Significant enhancements to market structure always result in technological innovation to better enable market participants to handle any changes. With the introduction of T+1 for US securities less than one year away, there are multiple elements that need to be considered. For European and Asian based market participants, how FX trades are conducted to source the required currency to purchase securities is a key consideration. Firms will be up against it under T+1 to match their equity trades and execute the FX trade required to source dollars to settle the equity trades.

Take a UK fund manager buying 10,000 shares in Apple at $200 dollars per share. Buying these shares would cost a fund manager $2 million dollars. If the fund manager wants to buy the shares, they will need to deliver the full amount of money on T+1 – otherwise the trade will fail. Perhaps the fund manager finds themselves in a situation where, once they account for all the various commissions, the overall number is $2,010,000.56. Therefore, to get an accurate net price to the penny, the fund manager needs confirmation of the trade from the back-office as quickly as possible, and then carrying out the GBP/USD trade to make sure that the equity trade can settle in time.

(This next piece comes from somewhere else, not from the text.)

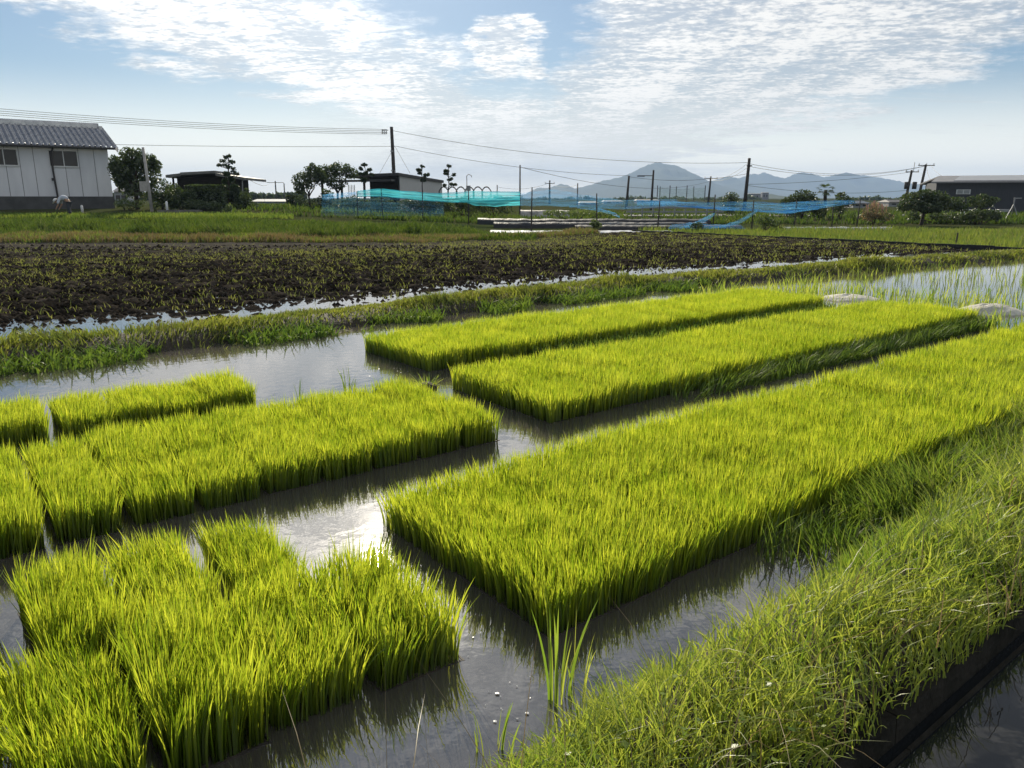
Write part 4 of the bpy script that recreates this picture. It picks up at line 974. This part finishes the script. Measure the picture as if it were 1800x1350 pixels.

This not atypical trading situation gets to the heart of the challenges firms face around T+1. Nothing changes in terms of how a trade settles, it is simply that firms have a much shorter amount of time to play with. It is no longer possible to wait an entire day to figure out what the final number is – everything needs to be completed a day earlier. Any UK fund manager will operate in pound sterling, not dollars. Therefore, they will need to carry out the trade by converting sterling into the precise amount of dollars that they need to deliver not just on Apple, but all their US cash equity trades. Essentially, this significantly compresses the timeframe in terms of how quickly a fund manager needs to get hold of dollars to complete what could be numerous US cash equities trades, all while ensuring the settlements have taken place within the day.

The only solution to this predicament is much tighter integration between the equity and FX trading systems. As soon as the back-office has confirmed the US cash equities trade, this information needs to flow seamlessly to the FX trading systems with no errors. There is simply not enough time for manual intervention in the world of T+1. For any firm looking to do this level of automation – they will need to lean on the agility and flexibility of cloud-based technology, as this is the only way they can get a faster time to market. Cloud technology can more easily automate equity and FX workflows to help meet T+1 requirements in a timely and efficient manner.